| WHAT THE TASK REQUIRES |
Can you set down, exactly as they appear below, the lines from the opening of the material through the one bearing "label=label, seed=seed, **sm)", minus the pictures?

| DATA EXTRACT |
-- -- --

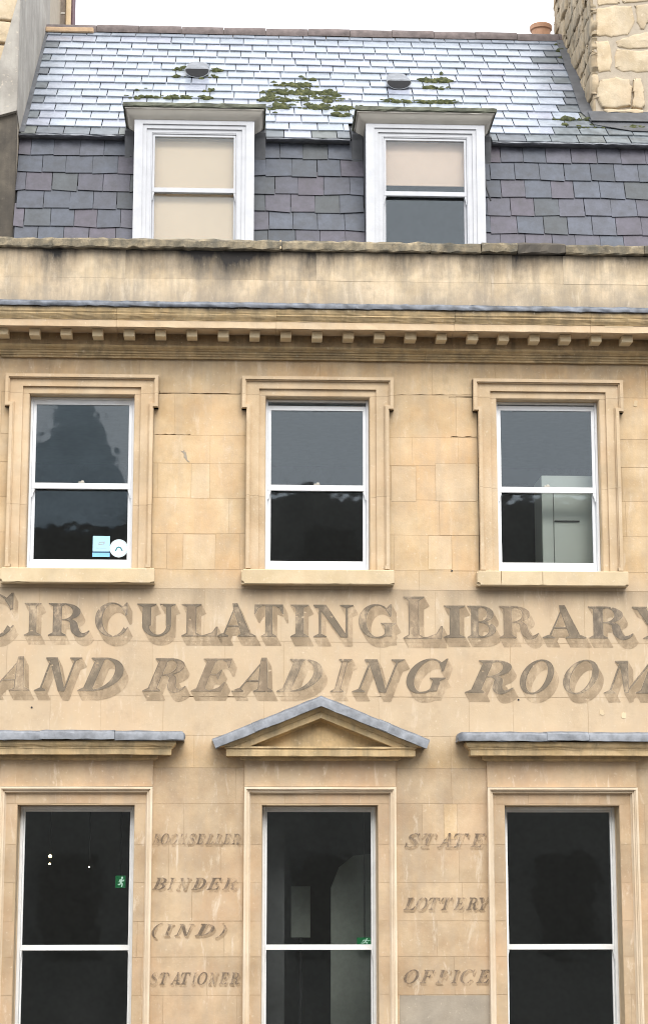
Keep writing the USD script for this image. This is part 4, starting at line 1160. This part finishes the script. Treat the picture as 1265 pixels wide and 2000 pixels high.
def smallline(text, x0, x1, yt, yb, label, seed, narrow=(), mats=P_SMALL):
    line_of(text, even(len(text), x0, x1, narrow, gap=1.0), at(400, yt)[2], at(400, yb)[2], mats=mats, label=label, seed=seed, **sm)


smallline("BOOKSELLER", 304, 472, 1629, 1649, "small sloping painted word, topmost on the left pier", 110)
smallline("BINDER", 305, 467, 1715, 1738, "small sloping painted word, second on the left pier", 130, narrow=(1,))
smallline("(IND)", 306, 447, 1805, 1828, "small sloping painted word between brackets, third on the left pier", 150, narrow=(0, 1, 4))
smallline("STATIONER", 302, 473, 1900, 1923, "small sloping painted word, lowest on the left pier", 170, narrow=(4,))
smallline("STATE", 786, 941, 1628, 1655, "small sloping painted word, topmost on the right pier", 190)
smallline("LOTTERY", 783, 949, 1754, 1778, "small sloping painted word, second on the right pier", 210)
smallline("OFFICE", 783, 948, 1896, 1922, "small sloping painted word, lowest on the right pier", 230, narrow=(3,))

# ------------------------------------------------------------------ party wall on the left, and what stands behind
PW_ = thing("party_wall", "tall grey rendered party wall with foot coloured for soot and shade at the left end of the roof", "wall")
side = Polygon([(0.72, 11.8), (0.72, 13.93), (0.70, 17.6), (6.5, 17.6), (6.5, 11.8)])
obj("core", xprism(side, -4.2, -3.092), M_MORTAR_DK, PW_)
obj("sooty_base", bx(-4.2, -3.088, 0.66, 0.74, 11.8, 13.905, 0.01), M_SOOTY, PW_)  # very dark colour holds both soot and the shade of this face
zl_ = at(0, 130, 0.64)[2]
fr = Polygon([(-3.086, 13.91), (-3.086, 15.25), (-3.12, 15.10), (-3.285, zl_), (-3.45, zl_ - 0.6), (-3.6, 13.91)])
obj("render_band", plate(fr, 0.60, 0.73), M_RENDER, PW_)
sd_ = Polygon([(0.605, 13.92), (0.605, 15.2), (1.1, 15.34), (3.3, 17.5), (3.6, 17.5), (3.6, 16.0), (0.9, 13.8)])
obj("render_side", xprism(sd_, -3.10, -3.083), M_RENDER, PW_)
rs = np.random.default_rng(5)
zq = 14.3
while zq < 17.4:
    hh = rs.uniform(0.24, 0.4)
    xq = -3.096
    while xq > -4.1:
        ww = rs.uniform(0.3, 0.55)
        p = sbox(xq - ww + 0.012, zq + 0.012, xq - 0.012, zq + hh - 0.012)
        obj("stone", boulder(rough_poly(p, 0.008, int(rs.integers(1e6)), 0.12), 0.655, 0.74, int(rs.integers(1e6)), 0.006), M_RUBBLE, PW_, smooth=60)
        xq -= ww
    zq += hh

RC = thing("rear_chimney", "narrow brown stack with a cream strip and dark pipe behind the ridge at left", "chimney")
a_, b_, c_, d_ = at(96, 20, 5.0), at(129, 20, 5.0), at(139, 20, 5.0), at(147, 20, 5.0)
obj("brown_flank", bx(a_[0] - 0.15, b_[0], 5.0, 5.8, 14.0, 17.9, 0.01), M_BROWN, RC)
obj("course_line", bx(a_[0] - 0.1, b_[0] - 0.01, 4.992, 5.002, at(110, 26, 5)[2], at(110, 25, 5)[2] + 0.012), M_CREAMP, RC)
obj("cream_strip", bx(b_[0] + 0.001, c_[0], 4.95, 5.6, 14.0, 17.9, 0.01), M_SILL, RC)
obj("dark_pipe", trimesh.creation.cylinder((d_[0] - c_[0]) / 2 + 0.004, segment=[(d_[0] - 0.028, 5.03, 14.0), (d_[0] - 0.028, 5.03, 17.9)], sections=20), M_PIPE, RC, smooth=True)

# ------------------------------------------------------------------ right-hand stack of rubble
CH = thing("rubble_chimney_stack", "broad chimney stack of cream rubble stones at the right end of the roof", "chimney")
SX, SY = 3.088, 1.42
core = Polygon([(SY, 14.2), (SY, 17.9), (3.75, 17.9), (3.75, 15.6), (3.4, 15.9)])
obj("core", bx(SX, 4.6, SY, 3.75, 13.9, 17.9), M_MORTAR_DK, CH)


def ppx(pts, Y):
    return Polygon([(at(x, y, Y)[0], at(x, y, Y)[2]) for x, y in pts])


YS = SY - 0.02
stones_px = [
    [(1163, 15), (1200, 8), (1234, 10), (1240, 40), (1228, 66), (1195, 70), (1164, 70)],
    [(1240, 8), (1290, 4), (1296, 36), (1262, 44), (1252, 60), (1243, 40)],
    [(1228, 70), (1258, 62), (1300, 58), (1300, 92), (1230, 94), (1204, 90), (1202, 78)],
    [(1164, 78), (1190, 79), (1195, 108), (1193, 139), (1166, 140), (1163, 110)],
    [(1204, 94), (1232, 96), (1300, 95), (1300, 140), (1215, 139), (1201, 132), (1199, 108)],
    [(1163, -22), (1210, -20), (1210, 4), (1166, 10)], [(1213, -30), (1290, -28), (1290, 0), (1215, 4)],
    [(1163, -60), (1240, -60), (1240, -26), (1163, -26)], [(1243, -60), (1310, -60), (1310, -32), (1243, -32)],
    [(1172, 157), (1200, 152), (1228, 154), (1234, 170), (1231, 206), (1200, 212), (1174, 208), (1165, 190), (1165, 170)],
    [(1236, 154), (1250, 153), (1256, 180), (1258, 204), (1250, 212), (1233, 211), (1236, 180)],
    [(1178, 214), (1256, 215), (1256, 221), (1182, 221)],
]
for k, pts in enumerate(stones_px):
    obj("stone", boulder(rough_poly(ppx(pts, YS), 0.006, 300 + k, 0.08), YS - (0.03 if k >= 9 else 0.0), SY + 0.05, 400 + k, 0.006, 0.018), M_RUBBLE, CH, smooth=60)
# the flank facing left: ragged thin-coursed stones
rs = np.random.default_rng(15)
zq = 14.28
while zq < 17.6:
    hh = rs.uniform(0.16, 0.30)
    yq = SY - 0.01
    while yq < 3.72:
        ww = rs.uniform(0.22, 0.5)
        zroof = E0[1] + (yq - E0[0]) * (R0[1] - E0[1]) / (R0[0] - E0[0])
        if zq + hh > zroof + 0.05:
            p = sbox(-(yq + ww) + 0.012, zq + 0.012, -yq - 0.012, zq + hh - 0.012)
            bb = boulder(rough_poly(p, 0.018, int(rs.integers(1e6)), 0.1), 0.0 - rs.uniform(0.0, 0.02), 0.06, int(rs.integers(1e6)), 0.008, 0.03)
            v = bb.vertices.copy()            # (x, y, z) front -y  ->  front -x
            bb.vertices = np.c_[SX - 0.03 + v[:, 1], -v[:, 0], v[:, 2]]
            trimesh.repair.fix_normals(bb)
            obj("stone", bb, M_FLANK, CH, smooth=60)
        yq += ww
    zq += hh
# weathered lead and mortar apron round its foot
s_of = lambda y: (y - E0[0]) / d[0]
FL = thing("stack_apron", parent=CH)
roof_strip([(SX - 0.11, s_of(3.25)), (SX + 0.02, s_of(3.25)), (SX + 0.02, s_of(1.40)), (4.6, s_of(1.42)), (4.6, s_of(1.05)), (3.4, s_of(1.10)), (3.02, s_of(1.22)), (2.93, s_of(1.5)), (2.95, s_of(2.2))], 0.030, M_LEADDK, "apron_lead", FL)
obj("apron_fillet", xprism(Polygon([(SY - 0.20, 14.16), (SY - 0.02, 14.34), (SY + 0.1, 14.36), (SY + 0.1, 14.1)]), 3.0, 4.6), M_LEADDK, FL)

# terracotta pot on a small stack behind the ridge
PT = thing("terracotta_chimney_pot", "round terracotta chimney pot peeping over the ridge beside the rubble stack", "chimney pot")
q = at(1056, 60, 3.95)
zt_ = at(1056, 50, 3.95)[2]
obj("pot", trimesh.creation.revolve(np.array([(0.0, zt_ - 0.9), (0.125, zt_ - 0.9), (0.118, zt_ - 0.07), (0.135, zt_ - 0.06), (0.138, zt_ - 0.01), (0.13, zt_), (0.10, zt_), (0.095, zt_ - 0.3), (0.0, zt_ - 0.3)]), sections=28).apply_translation((q[0], 3.95, 0)), M_TERRA, PT, smooth=35)
obj("pot_base", bx(q[0] - 0.25, q[0] + 0.25, 3.7, 4.2, 14.6, zt_ - 0.85, 0.01), M_BROWN, PT)

# ------------------------------------------------------------------ moss on the slates
def moss(spots, label, seed, lift=0.015, size=(0.014, 0.042), loose=0.018):
    """cushions on the upper slope; spots = (px, py, radius in px, count)"""
    r = np.random.default_rng(seed)
    out = []
    for px, py, rx, ry, n in spots:
        for _ in range(n):
            u, v = px + r.normal(0, rx), py + r.normal(0, ry)
            # meet the slope
            dv = FW * FPX + RT * (u - PW / 2) + UP * (PH / 2 - v)
            k = (R0[1] - E0[1]) / (R0[0] - E0[0])
            t = (E0[1] - EYE[2] - k * (E0[0] - EYE[1])) / (dv[2] - k * dv[1])
            p = EYE + dv * t
            su = math.hypot(p[1] - E0[0], p[2] - E0[1])
            sn = round(su / rowp) * rowp + r.normal(0, loose)
            p[1:] = E0 + d * max(sn, 0.0)
            s = r.uniform(*size) * (1.0 if r.random() < 0.8 else 0.6)
            b = trimesh.creation.icosphere(1, 1.0)
            b.vertices = b.vertices * (1 + r.normal(0, 0.18, (len(b.vertices), 1))) * np.array([s * 1.3, s * 0.9, s * 0.85]) + p + np.array([0, -nrm[0] * 0, lift])
            out.append(b)
    obj("moss", cat(*out), M_MOSS, label=label, category="moss", kind="stuff", smooth=True)


moss([(578, 170, 16, 4, 70), (545, 186, 12, 4, 50), (524, 200, 8, 4, 40), (600, 184, 14, 4, 50), (640, 192, 10, 4, 40), (668, 214, 11, 4, 60), (548, 212, 12, 3, 44), (625, 212, 12, 3, 44), (590, 200, 25, 6, 30)], "large mossy patch on the slates between the two dormers", 1, size=(0.014, 0.044), loose=0.035)
moss([(345, 144, 9, 2, 18), (415, 145, 12, 2, 24), (385, 138, 18, 1.2, 14)], "moss beside the left roof vent", 2)
moss([(840, 164, 11, 4, 60), (866, 163, 6, 4, 34)], "moss cushion right of the right roof vent", 3)
moss([(335, 189, 18, 2, 22), (402, 188, 6, 2, 18), (285, 186, 25, 2, 14)], "moss along the slates above the left dormer", 4)
moss([(830, 203, 40, 1.5, 34), (780, 201, 14, 1.2, 10), (880, 200, 10, 2, 12)], "thin moss line above the right dormer", 5)
moss([(1092, 99, 3, 5, 14)], "tiny moss tuft near the right end of the ridge", 6)
moss([(1108, 240, 12, 3, 22), (1150, 250, 16, 3, 12), (1240, 252, 20, 4, 14)], "yellowish moss at the eaves below the rubble stack", 7)

# ------------------------------------------------------------------ across the street (mirrored in the panes)
OB = thing("opposite_terrace", "dark terrace across the street, mirrored as a roofline in the upper panes", "building")
obj("facade", bx(-2.9, 24, -26.0, -19.2, 0.0, 13.55), M_OPP, OB)
obj("parapet_piece", bx(-2.6, -1.4, -19.6, -19.2, 13.55, 13.85), M_OPP, OB)
obj("parapet_piece", bx(0.2, 1.1, -19.6, -19.2, 13.55, 13.72), M_OPP, OB)
for xw in np.arange(-1.8, 22, 2.3):
    for z0 in (1.0, 4.6, 8.2, 11.0):
        obj("window", bx(xw, xw + 1.1, -19.21, -19.17, z0, z0 + 1.9), M_OPPDK, OB)
OG = thing("opposite_gabled_house", "taller gabled house across the street, mirrored in the upper left window", "building")
obj("gable_wall", bx(-20, -2.905, -26.0, -19.25, 0.0, 12.87), M_OPP, OG)
gp = Polygon([(-20, 12.87), (-2.92, 12.87), (-2.92, 13.8), (-3.1, 14.1), (-3.2, 14.6), (-3.26, 14.75), (-3.40, 14.95), (-3.5, 15.5), (-3.6, 15.8), (-3.62, 17.6), (-4.5, 17.6), (-4.55, 15.7), (-4.5, 15.45), (-4.62, 15.3), (-4.6, 15.05), (-4.85, 14.95), (-4.95, 14.75), (-5.4, 14.5), (-20, 14.5)])
gr_ = plate(gp, -0.15, 0.0)
v = gr_.vertices
gr_.vertices = np.c_[v[:, 0] - 0.04 * (v[:, 2] - 12.87), v[:, 1] - 19.2 - 0.75 * (v[:, 2] - 12.87), v[:, 2]]
obj("slate_roof", gr_, M_OPPROOF, OG)
for xw in np.arange(-16, -4, 2.3):
    for z0 in (1.0, 4.6, 8.2, 11.0):
        obj("window", bx(xw, xw + 1.1, -19.26, -19.21, z0, z0 + 1.9), M_OPPDK, OG)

-- -- --

| TASK RESULT |
Keep writing the USD script for this image. This is part 4, starting at line 1160. This part finishes the script. Treat the picture as 1265 pixels wide and 2000 pixels high.
def smallline(text, x0, x1, yt, yb, label, seed, narrow=(), mats=P_SMALL):
    line_of(text, even(len(text), x0, x1, narrow, gap=1.0), at(400, yt)[2], at(400, yb)[2], mats=mats, label=label, seed=seed, **sm)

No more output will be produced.